William Bailey, a volunteer fireman, arrived home in time to extinguish a grease fire in their two bedroom bungalow.
SOMEWHERE ELSE, IL (UPI)—- Won’t you come home, Bill Bailey? his wife pleaded on the telephone.
William Bailey, a volunteer fireman, arrived home in time to extinguish a grease fire in their two bedroom bungalow.
He
enjoyed rewriting to put colleagues’ fine lines up top, as in this piece about
deaf and blind children at the Shrine Circus:
Chicago (UPI) - The deaf children laughed first because they could see.
Then their blind playmates laughed, and the circus was the most exciting place in the world.
Then their blind playmates laughed, and the circus was the most exciting place in the world.
It wasn’t just the annual Shrine
Circus. It was an afternoon away from class for more than 200 youngsters…
The partially deaf and the blind
wore earphones to “see” the action, but the headsets didn’t get in the way of
peanuts and cotton candy. The blind children couldn’t run up and down the
aisle, but no one said they had to sit all the way back in their seats.
The deaf children couldn’t hear the
lions roar or the dogs bark or the music for prancing horses. But they could
shudder and shriek and clap for the clowns, and fear for the pretty girl on the
elephant…
The blind children were led to the
lion tamer’s cage. They asked whether his gun was loaded. They paced off the
distance lions would jump from stand to stand. The lion tamer offered his
leather whip to a child who was born blind. “Yes, yes!” he cried.
The clowns were luckier than people
who sat near the children. Grease paint masked their eyes.
His
fondest beat at UPI was his gifted and beautiful colleague, Joyce Elaine
Schuller. They collaborated on two adored and devoted children, Evan Charles
and Heather Lee.
Their
marriage began at Chapel Hill, NC, midway to a doctorate in political
science. They spent two years in the
Mershon program at Ohio State University and a year teaching in Denver’s
Graduate School of International Studies.
Thirty years later, he found himself as emeritus professor of
political science at a middle western land grant school.
Williams
specialized in what states do in the name of security. He defined collective or personal “security”

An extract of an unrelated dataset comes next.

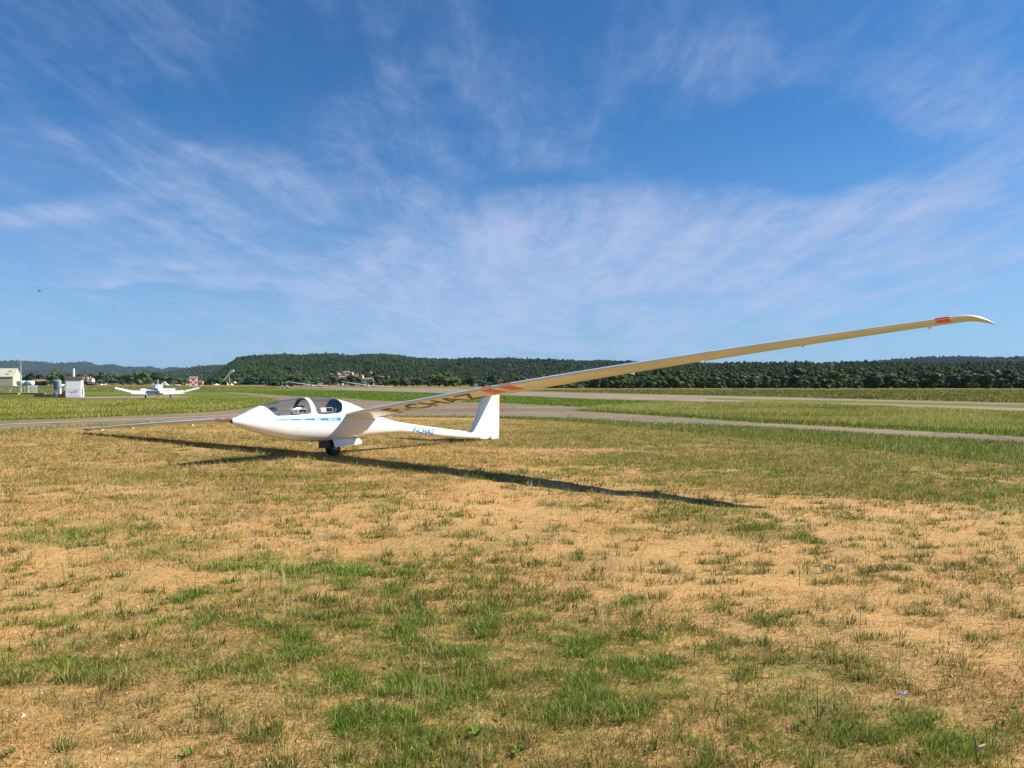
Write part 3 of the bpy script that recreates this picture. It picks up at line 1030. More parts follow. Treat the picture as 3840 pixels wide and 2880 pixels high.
def build_fuselage():
    ss = np.concatenate([[-2.6, -2.585, -2.56, -2.53], np.arange(-2.49, -1.94, 0.03), np.arange(-1.93, 0.2, 0.0125), np.arange(0.22, 2.4, 0.05), np.arange(2.45, 6.0, 0.1), [6.05]])
    nt = 128
    th = np.arange(nt) / nt * 2 * math.pi
    Sg, Tg = np.meshgrid(ss, th, indexing='ij')
    c, sn = np.cos(Tg), np.sin(Tg)
    Yg = f_hw(Sg) * np.sign(c) * np.abs(c) ** (2 / NEXP)
    mid = f_mid(Sg)
    Zg = mid + (f_top(Sg) - mid) * np.sign(sn) * np.abs(sn) ** (2 / NEXP)
    ns = len(ss)
    region = np.zeros((ns - 1, nt), int)
    sc = 0.5 * (ss[:-1] + ss[1:])[:, None] + np.zeros((1, nt))
    zc = 0.25 * (Zg[:-1] + Zg[1:] + np.roll(Zg, -1, 1)[:-1] + np.roll(Zg, -1, 1)[1:])
    region[in_poly(FRONT_CANOPY, sc, zc)] = 1
    region[in_poly(REAR_CANOPY, sc, zc)] = 2
    # pull the grid onto the canopy outline
    for i in range(1, ns - 1):
        for k in range(nt):
            rg = {region[i - 1, k - 1], region[i - 1, k], region[i, k - 1], region[i, k]}
            if len(rg) > 1:
                P = FRONT_CANOPY if 1 in rg else REAR_CANOPY
                d, x, z = near_poly(P, Sg[i, k], Zg[i, k])
                if d < 0.025 and z < f_top(x):
                    Sg[i, k], Zg[i, k] = x, z
                    Yg[i, k] = (1 if Yg[i, k] >= 0 else -1) * float(fus_y(x, z))
    V = [GL(*p) for p in zip(Sg.ravel(), Yg.ravel(), Zg.ravel())]
    for rid, nm, m in ((0, 'fuselage', WHITE), (1, 'front_canopy', PLEX), (2, 'rear_canopy', PLEX)):
        Fc = [(i * nt + k, i * nt + (k + 1) % nt, (i + 1) * nt + (k + 1) % nt, (i + 1) * nt + k) for i in range(ns - 1) for k in range(nt) if region[i, k] == rid]
        if rid == 0:
            Fc += [tuple(range(nt)), tuple((ns - 1) * nt + k for k in range(nt))[::-1]]
        used = sorted({i for f in Fc for i in f})
        mp = {j: n for n, j in enumerate(used)}
        o = mesh(nm, [V[j] for j in used], [tuple(mp[j] for j in f) for f in Fc], m, glider, smooth=True, recalc=True)
        if rid == 0:
            body = o
        elif rid == 1:
            front = o
        else:
            rear = o
    return body, front, rear


fuselage, front_canopy, rear_canopy = build_fuselage()
fuselage['label'] = 'white fuselage with pointed nose and slim tail boom'
front_canopy['label'] = 'clear front canopy'
rear_canopy['label'] = 'clear rear canopy'


def side_point(s, z, off, side=1):
    """a point on the fuselage skin, lifted off by a little"""
    y = float(fus_y(s, z))
    e = 0.004
    dy = (float(fus_y(s, z + e)) - float(fus_y(s, z - e))) / (2 * e)
    ds = (float(fus_y(s + e, z)) - float(fus_y(s - e, z))) / (2 * e)
    n = Vector((-ds, 1.0, -dy)).normalized() * off
    return GL(s + n.x, side * (y + n.y), z + n.z)


def side_strip(name, lo, hi, s0, s1, slant, m, parent, off=0.002, n=24, rows=5):
    """a patch between two edges lo(s), hi(s) on the left side"""
    V, Fc = [], []
    for i in range(n + 1):
        for j in range(rows + 1):
            b = j / rows
            s = s0 + (s1 - s0) * i / n
            z = lo(s) + (hi(s) - lo(s)) * b
            V.append(side_point(s + slant * b, z, off))
    for i in range(n):
        for j in range(rows):
            a = i * (rows + 1) + j
            Fc.append((a, a + 1, a + rows + 2, a + rows + 1))
    return mesh(name, V, Fc, m, parent, smooth=True)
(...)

as a dynamic popular (or individual)
expectation of relative constitutional integrity. His field ignored it. He quantified it.
Nobody cared. He rephrased it as
“How much folks feel yawned.” Williams
consigned it to his obituary.
Williams
wasn’t a scholar, but he loved students and loved learning with them and from
them. He asked each new student his or
her “home of the heart.” He cherished
replies like “Where light is.” He wept
at a reply like, “No home, no place, no people.”

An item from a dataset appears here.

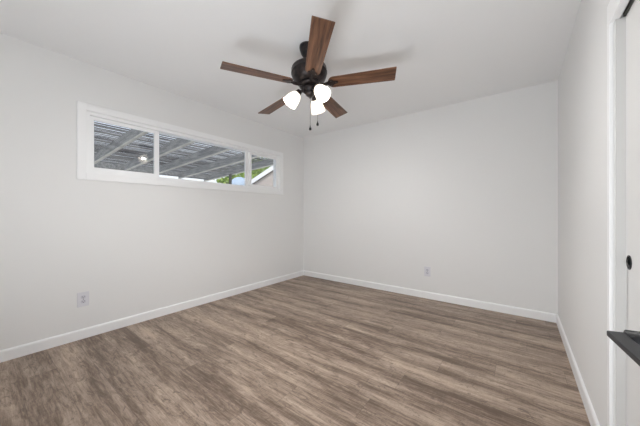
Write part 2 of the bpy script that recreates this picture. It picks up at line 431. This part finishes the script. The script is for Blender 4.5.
# ================================================================== outlets
def outlet(loc, rz, label):
    t = thing('wall_outlet', label, 'outlet', loc, 'duplex wall outlets'); t.rotation_euler = (0, 0, rz)
    # local: plate in XZ plane, faces +Y... (front at y>0)
    bm = bmesh.new(); box(bm, -.040, 0, -.063, .040, .006, .063); bev(bm, .003, 3); pl = fin('cover_plate', bm, M_plate, t)
    for s in (-1, 1):
        bm = bmesh.new(); pts = []
        for i in range(24):
            a = 2*PI*i/24; pts.append((.0172*math.cos(a), max(-.0135, min(.0135, .0172*math.sin(a)))))
        mt = Matrix.Translation((0, .0055, s*.0195)) @ Matrix.Rotation(R(90), 4, 'X') @ Matrix.Scale(-1, 4, (0, 0, 1))
        prism(bm, pts, 0, .0025, mt); f = fin('socket_face', bm, M_socket, t)
        bm = bmesh.new(); z = s*.0195
        box(bm, -.0080, .0078, z-.001, -.0060, .0084, z+.008); box(bm, .0060, .0078, z-.001, .0080, .0084, z+.008)
        lathe(bm, [(.0028, .0078), (.0028, .0084)], 12, Matrix.Translation((0, 0, z-.007)) @ Matrix.Rotation(R(-90), 4, 'X'))
        fin('slots', bm, M_slot, f)
    bm = bmesh.new(); lathe(bm, [(.0032, .0055), (.0032, .0068), (0, .0072)], 12, Matrix.Rotation(R(-90), 4, 'X'), cap=False); fin('screw', bm, M_screw, t)
    return t
outlet((XL, .584, .345), R(-90), 'white duplex wall outlet low on the left wall below the window')
outlet((-.950, YB, .348), R(180), 'white duplex wall outlet low on the plain back wall')

# ================================================================== ceiling fan
Q = Vector((-1.330, 1.617, 2.121)); TX, TY = .0735, -.01916
RT = Vector((-1.353, 1.623, ZC))
fan = thing('ceiling_fan', 'bronze ceiling fan with five walnut blades and three lit frosted glass shades', 'ceiling fan', RT)
n = Vector((-TX, -TY, 1)).normalized(); ex = Vector((1, 0, TX)).normalized(); ey = n.cross(ex)
TM = Matrix.Translation(Q - RT) @ Matrix((ex, ey, n)).transposed().to_4x4()    # fan frame -> root frame
bm = bmesh.new(); lathe(bm, [(.068, 0), (.069, -.012), (.066, -.03), (.058, -.055), (.044, -.080), (.026, -.096), (.020, -.10), (0, -.10)], 40, cap=False)
bmesh.ops.contextual_create(bm, geom=[e for e in bm.edges if e.is_boundary]); fin('canopy', bm, M_bronze, fan, True)
bm = bmesh.new(); tube(bm, [(0, 0, -.09), (TM @ Vector((0, 0, .16)))], .0125, 16); fin('downrod', bm, M_bronze, fan, True)
bm = bmesh.new()
lathe(bm, [(0, .205), (.022, .205), (.026, .195), (.028, .175), (.050, .164), (.095, .156), (.122, .148), (.137, .138), (.1405, .128), (.141, .104), (.1435, .100), (.1435, .092), (.140, .088),
           (.137, .070), (.128, .048), (.110, .028), (.090, .016), (.075, .010), (0, .010)], 56, TM, cap=False)
fin('motor_housing', bm, M_bronze, fan, True)
# flywheel under the motor
bm = bmesh.new(); lathe(bm, [(0, .012), (.078, .012), (.084, .004), (.084, -.008), (.070, -.014), (0, -.014)], 40, TM, cap=False); fin('flywheel', bm, M_bronze, fan, True)
# switch housing + fitter
bm = bmesh.new(); lathe(bm, [(0, -.012), (.050, -.012), (.054, -.020), (.052, -.040), (.044, -.052), (.038, -.056), (.040, -.062), (.036, -.078), (.022, -.092), (.010, -.098), (.009, -.106), (0, -.110)], 40, TM, cap=False)
fin('light_fitter', bm, M_bronze, fan, True)
# blades
def blade_outline():
    pts = [(.662, -.0665), (.664, -.0640), (.664, .0640), (.662, .0665)]
    for i in range(0, 13):
        a = R(90 + 180*i/12); pts.append((.192 + .046*math.cos(a)*1.0, .056*math.sin(a)))
    return pts
PIT = R(-12)
blades = []
for k in range(5):
    bmx = TM @ Matrix.Rotation(R(244.147 + 72*k), 4, 'Z') @ Matrix.Rotation(PIT, 4, 'X')
    if k == 0:
        bm = bmesh.new(); prism(bm, blade_outline(), -.003, .003); bev(bm, .0012, 1)
        b = fin('blade', bm, M_blade, fan)
        bm = bmesh.new()     # ornate iron: narrow neck widening to a leaf with two lobes, with an open eye
        out = [(.060, .016), (.095, .012), (.125, .011), (.145, .018), (.158, .032), (.172, .037), (.184, .032), (.192, .020), (.205, .015), (.220, .010), (.228, 0)]
        out = out + [(x, -y) for x, y in out[-2::-1]]
        prism(bm, out, -.0095, -.0035); bev(bm, .0012, 1)
        ir = fin('blade_iron', bm, M_bronze, b)
        bm = bmesh.new(); tube(bm, [(.070, 0, -.004), (.10, 0, -.012), (.13, 0, -.014), (.160, 0, -.009)], [.012, .010, .009, .006], 10)
        rb = fin('iron_rib', bm, M_bronze, b, True)
        scs = []
        for sx, sy in ((.172, .024), (.172, -.024), (.210, 0)):
            bm = bmesh.new(); lathe(bm, [(.0045, -.0095), (.0045, -.0115), (0, -.0125)], 10, Matrix.Translation((sx, sy, 0)), cap=False)
            scs.append(fin('screw', bm, M_screw, b, True))
        b.matrix_local = bmx; kids = [ir, rb] + scs
    else:
        b2 = b.copy(); C.objects.link(b2); b2.parent = fan; b2.matrix_local = bmx
        for ch in kids:
            c2 = ch.copy(); C.objects.link(c2); c2.parent = b2
# light arms, shades, bulbs
for off in (188, -52, 68):
    az = off + 37.2
    A = TM @ Matrix.Rotation(R(az), 4, 'Z')
    dn = R(50)
    cc = Vector((.132, 0, -.112)); d = Vector((math.cos(dn), 0, -math.sin(dn)))
    SL = .110
    neck = cc - d*(SL*.5); 
    q = d.to_track_quat('Z', 'Y').to_matrix().to_4x4(); SM = A @ Matrix.Translation(neck) @ q
    bm = bmesh.new(); p0 = Vector((.034, 0, -.068)); p3 = neck - d*.018
    tube(bm, [p0, p0*.6+p3*.4+Vector((0, 0, .010)), p0*.25+p3*.75+Vector((0, 0, .010)), p3], .0085, 12, A); fin('lamp_arm', bm, M_bronze, fan, True)
    bm = bmesh.new(); lathe(bm, [(0, -.030), (.012, -.030), (.020, -.024), (.024, -.010), (.027, .006), (.030, .010), (.030, .016), (.027, .016), (0, .010)], 28, SM, cap=False)
    fin('lamp_holder', bm, M_bronze, fan, True)
    bm = bmesh.new()
    outp = [(.026, .006), (.034, .012), (.041, .024), (.048, .042), (.053, .064), (.057, .088), (.060, SL)]
    prof = outp + [(r-.003, z-.0) for r, z in outp[::-1]]
    lathe(bm, prof, 40, SM, cap=False); sh = fin('lamp_shade', bm, M_shade, fan, True)
    bm = bmesh.new(); lathe(bm, [(0, .014), (.012, .014), (.014, .028), (.022, .042), (.027, .056), (.026, .068), (.018, .080), (.008, .085), (0, .086)], 24, SM, cap=False)
    bl = fin('bulb', bm, M_bulb, sh, True)
# pull chains
def chain(off, r, ztop, zbot):
    a = R(off + 37.2)
    base = TM @ Vector((0, 0, -.07)); rt = base + Vector((r*math.cos(a), r*math.sin(a), 0))
    zt = ztop - ZC; zb = zbot - ZC
    bm = bmesh.new(); tube(bm, [(rt.x, rt.y, zt), (rt.x, rt.y, zb+.02)], .0013, 6)
    nb = int((zt-zb)/.006)
    c = fin('pull_chain', bm, M_screw, fan)
    bm = bmesh.new(); lathe(bm, [(0, .026), (.003, .024), (.0045, .014), (.0095, .004), (.0105, -.004), (.008, -.011), (0, -.013)], 16, Matrix.Translation((rt.x, rt.y, zb)), cap=False)
    fin('chain_knob', bm, M_rubber, c, True)
chain(0, .001, 2.03, 1.773)
chain(10, .060, 2.06, 1.812)

# ================================================================== outside: patio cover
ZR = lambda x: 2.30 + .053*(x + 6)          # underside height of rafters (falls away from the house)
X0, X1 = -8.38, XL-T-.01
pg = thing('patio_cover', 'grey slatted patio cover on rafters outside the window', 'pergola', (X0, 4.65, 0))
po = pg.location.copy()
def slopebox(bm, x0, x1, y0, y1, dz0, dz1):
    vs = box(bm, x0, y0, 0, x1, y1, 1)
    for v in vs: v.co.z = ZR(v.co.x) + (dz1 if v.co.z > .5 else dz0); v.co -= po
for yr in (-1.35, -.60, .12, .85, 1.60, 2.33, 3.05, 3.82, 4.64):
    bm = bmesh.new(); slopebox(bm, X0, X1, yr, yr+.042, 0, .17); rf = fin('rafter', bm, M_rafter, pg)
    bm = bmesh.new(); slopebox(bm, X0, X1, yr-.004, yr+.046, -.018, 0); fin('batten', bm, M_batten, rf)['label'] = 'pale batten under the rafter'
x = X1 - .06; i = 0
while x > X0 + .02:
    w = random.uniform(.031, .040)
    y1 = 4.75 + random.uniform(-.05, .08); y0 = -1.6
    bm = bmesh.new(); lift = random.uniform(0, .004)
    slopebox(bm, x-w, x, y0, y1, .17+lift, .180+lift); fin('slat', bm, M_slat, pg)
    x -= w + random.choice((.034, .045, .05, .062, .045)); i += 1
for yp in (4.60,):
    bm = bmesh.new(); box(bm, -6.86-po.x, yp-po.y-.03, 0, -6.80-po.x, yp-po.y+.03, ZR(-6.87)-.0, None); fin('post', bm, M_post, pg)
bm = bmesh.new(); box(bm, -6.91-po.x, -1.3-po.y, 0, -6.83-po.x, -1.22-po.y, ZR(-6.87)); fin('post', bm, M_post, pg)
bm = bmesh.new(); slopebox(bm, -8.12, -8.08, -1.4, 4.66, .0, .165); fin('rim_board', bm, M_rafter, pg)
bm = bmesh.new(); slopebox(bm, X1-.04, X1, -1.6, 4.7, .01, .165); fin('ledger_board', bm, M_rafter, pg)

struct(boxo('ground', (-40, -20, -.16, XL-T, 40, -.11), M_patio))
# neighbour house gable
nb = thing('neighbour_house', 'tan gabled neighbouring house with white sloping roof edge', 'house', (-6.6, 8, -.11))
bm = bmesh.new(); px = lambda xx: (xx+6.6)
prism(bm, [(px(-10.9), 0), (px(-2.3), 0), (px(-2.3), 2.28), (px(-6.6), 3.79), (px(-10.9), 2.28)], 0, 7, Matrix.Rotation(R(90), 4, 'X') @ Matrix.Scale(-1, 4, (0, 0, 1)))
fin('house_wall', bm, M_nbr, nb)
for s in (-1, 1):
    a = Vector((s*4.9, 0, 2.20-.03)); b_ = Vector((0, 0, 3.92-.03)); dv = b_ - a
    bm = bmesh.new()
    pts = [(a.x, a.z-.09), (b_.x, b_.z-.09), (b_.x, b_.z+.11), (a.x, a.z+.11)]
    prism(bm, pts, .04, .09, Matrix.Rotation(R(90), 4, 'X')); fin('fascia_board', bm, M_fascia, nb)
    bm = bmesh.new(); pts = [(a.x, a.z+.06), (b_.x, b_.z+.06), (b_.x, b_.z+.13), (a.x, a.z+.13)]
    prism(bm, pts, -7.2, .05, Matrix.Rotation(R(90), 4, 'X')); fin('roof_slope', bm, M_roof, nb)

# trees beyond the patio: leaf-cluster crowns and trunk
def tree(x, y, zt, r, nleaf, label, seed, squash=.8, ls=.10):
    rnd = random.Random(seed)
    t = thing('tree', label, 'tree', (x, y, -.11), 'trees beyond the patio')
    bm = bmesh.new(); tube(bm, [(0, 0, 0), (.05, .02, zt*.35), (-.03, .05, zt*.62), (.05, 0, zt*.85)], [.13, .11, .08, .03], 9)
    for k in range(6):
        a = rnd.uniform(0, 6.28); tube(bm, [(0, .03, zt*.5), (math.cos(a)*r*.35, math.sin(a)*r*.35, zt*.68), (math.cos(a)*r*.7, math.sin(a)*r*.7, zt*.82)], [.05, .035, .012], 6)
    fin('trunk', bm, M_bark, t)
    bm = bmesh.new(); cl = []
    for k in range(26):
        v = Vector((rnd.gauss(0, 1), rnd.gauss(0, 1), rnd.gauss(0, 1))).normalized() * (rnd.random()**.4) * r * .75
        cl.append(Vector((v.x, v.y, v.z*squash + zt*.78)))
    for k in range(nleaf):
        c0 = rnd.choice(cl); p = c0 + Vector((rnd.gauss(0, 1), rnd.gauss(0, 1), rnd.gauss(0, 1))) * r*.17
        u = Vector((rnd.gauss(0, 1), rnd.gauss(0, 1), rnd.gauss(0, .6))).normalized(); w = u.cross(Vector((rnd.gauss(0, 1), rnd.gauss(0, 1), rnd.gauss(0, 1)))).normalized()
        s = ls*rnd.uniform(.7, 1.3)
        bm.faces.new([bm.verts.new(p + q_) for q_ in (-u*s, w*s*.45, u*s, -w*s*.45)])
    o = fin('foliage', bm, M_leaf, t)
tree(-19.6, 16.5, 6.4, 2.4, 6000, 'bright green leafy tree rising behind the neighbouring roof edge', 3)
tree(-13.2, 9.3, 3.6, 1.3, 3500, 'green leafy tree low beside the patio post', 5)
# pale blue domed cover
tp = thing('blue_canopy', 'pale blue domed canopy beyond the patio post', 'canopy', (-9.84, 7.1, -.11))
bm = bmesh.new(); lathe(bm, [(.26, 2.0), (.38, 2.1), (.45, 2.25), (.46, 2.36), (.44, 2.5), (.36, 2.64), (.23, 2.74), (.10, 2.79), (0, 2.80)], 28, cap=False); fin('dome', bm, M_tarp, tp, True)
bm = bmesh.new(); tube(bm, [(0, 0, 0), (0, 0, 2.74)], .03, 12); fin('pole', bm, M_post, tp)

He invited questions, the less comfortable the
better. A cheeky graduate student asked
him, “Professor, what are you really
interested in?” An older undergraduate
in U.S. foreign policy asked, “How does a person get involved without getting
beat up?” Williams spent most of his
career answering them.
Williams
rarely mentioned Nobel and Pulitzer awards, having earned neither one. He nominated himself for the Berklee-Lassus
Tutorial in Euphonium-Trombone-Baritone Horn, but withdrew when he remembered
he couldn’t play a lick on the euphonium.
He did receive an American
Legion medal in ninth grade, a secret he kept until very late in life when he
told his barber.
He
liked the banjo a lot. He never played the banjo in a Presbyterian church,
where he was baptized, or in a Congregational, Methodist, Unitarian, or Quaker
meeting, all of which he found uplifting, albeit in need of banjos.
When
he finally retired to his native North Carolina, tremors silenced his banjo.

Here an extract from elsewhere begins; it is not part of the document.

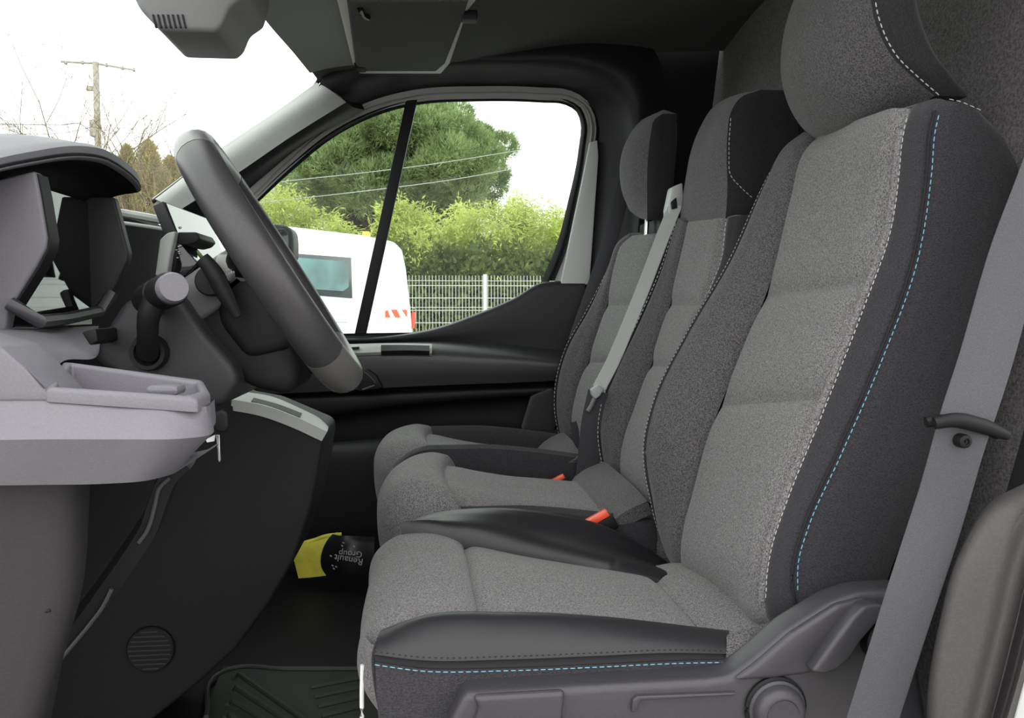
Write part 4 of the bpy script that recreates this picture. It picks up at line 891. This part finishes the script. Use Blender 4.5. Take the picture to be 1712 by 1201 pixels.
# mesh fence
FY = 13.0; zt = at(800, 461, Y=FY)[2]
fe = thing('mesh_fence', (0, FY, ZG), 'pale welded mesh fence with square posts behind the parked van', 'fence')
FENCE = M('fence_coating', (.66, .70, .62), .5, .4)
px0 = at(811, 500, Y=FY)[0]; PW = 2.5
def bars(name, lst, mat, parent, kind=None):
    V = []; Fc = []
    for (x0, x1, y0, y1, z0, z1) in lst:
        o = len(V); V += [(x0, y0, z0), (x1, y0, z0), (x1, y1, z0), (x0, y1, z0), (x0, y0, z1), (x1, y0, z1), (x1, y1, z1), (x0, y1, z1)]
        Fc += [tuple(o + i for i in f) for f in ((0, 3, 2, 1), (4, 5, 6, 7), (0, 1, 5, 4), (1, 2, 6, 5), (2, 3, 7, 6), (3, 0, 4, 7))]
    return mk(name, V, Fc, mat, parent, smooth=False, kind=kind)
for k in range(-5, 7):
    x = px0 + k * PW
    bars('fence_post', [(x - .03, x + .03, FY - .03, FY + .03, ZG, zt + .02)], FENCE, fe)
    L_ = [(x + .04 + i * .0535, x + .04 + i * .0535 + .007, FY - .045, FY - .038, ZG + .05, zt + .0) for i in range(46)]
    L_ += [(x + .03, x + PW - .03, FY - .038, FY - .030, z, z + .010) for z in np.arange(ZG + .1, zt, .2)]
    L_ += [(x + .03, x + PW - .03, FY - .06, FY - .05, z, z + .008) for z in (zt - .09, zt - .52, zt - 1.1)]
    bars('wire_panel', L_, FENCE, fe, kind='stuff')

# ---- plants
def rand_dirs(n):
    v = rng.normal(size=(n, 3)); return v / np.linalg.norm(v, axis=1, keepdims=True)
def leaf_mesh(pos, dirs, ln, wd, jitter=.35):
    """slim two-triangle leaves at pos along dirs"""
    n = len(pos); d = dirs + rng.normal(size=(n, 3)) * jitter; d /= np.linalg.norm(d, axis=1, keepdims=True)
    s = np.cross(d, rand_dirs(n)); s /= np.linalg.norm(s, axis=1, keepdims=True)
    L = (ln * rng.uniform(.6, 1.3, n))[:, None]; w = (wd * rng.uniform(.7, 1.3, n))[:, None]
    V = np.stack([pos, pos + d * L * .5 + s * w, pos + d * L, pos + d * L * .5 - s * w], 1).reshape(-1, 3)
    return V, np.arange(n * 4).reshape(n, 4)
def branches(name, segs, mat, parent):
    V = []; Fc = []
    for p, q, r0, r1 in segs:
        v, f = tube_geo([p, q], (r0, r1), 5, cap=False); o = len(V); V += v; Fc += [tuple(i + o for i in ff) for ff in f]
    return mk(name, V, Fc, mat, parent, kind='stuff')
BARK = M('pine_bark', (.10, .075, .06), .9, .1, grain=.3, gscale=8)
PINE = foliage_mat('pine_needles', (.11, .16, .06), (.42, .52, .24), 1.6)
PY = 24.0; cc = at(655, 300, Y=PY)
pt = thing('pine_tree', (cc[0], PY, ZG), 'large round-crowned umbrella pine behind the fence', 'tree')
pos = []; nd_ = []; segs = []
base = np.array([cc[0] + .3, PY, ZG]); fork = np.array([cc[0] + .2, PY, 1.6])
segs.append((base, fork, .32, .26))
sil = [(478, 320), (505, 270), (540, 235), (575, 215), (610, 192), (650, 178), (690, 172), (735, 178), (775, 192), (812, 220), (838, 250), (852, 285), (845, 320), (815, 345), (770, 350), (720, 345), (670, 350), (625, 362), (585, 362), (545, 352), (508, 345)]
cen = np.array([at(px, py, Y=PY) for px, py in sil])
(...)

But one man’s tremor is another man’s trope. He liked limericks, he said,
because they’re fun to write…and because they’re the only art form, besides
puns and dark verse who highest praise is “That’s terrible.” For example, from
“Cool Prophets”:
Joshua
fought the battle of Jericho
With Canaan
brought low, Israel’s good to go.
His other
cool stunts
(He parted
the sea once)
Were old
news. Moses pulled them off years befo’.
A feminist
icon named Jezebel
Was tossed
out a window in Jezre’el
For her
worship of Baal
She was
last heard to wail
“I
shouldn’a led Jews down the road to hell.”
Scholastics
don’t care for Maimonides,
They don’t
dig his contrary negateeves.
Preaching
what God is not,
Just look
what it got
Him: M.D.,
LLB., but no Ph.D.’s.
Lots
of kin and kith succeed him. They know who and how precious they are, and they
all mind Mammy Yokum: “Good is better than evil because it’s nicer.”
Williams
liked flowers, but not to celebrate his death. The beloved, unexpected, and
fascinating people in his life were their own hillside of blooms. In lieu of
flowers, he would prefer that anyone who gives a hoot do at least one thing
that they would not otherwise have done. A hoot is a good start.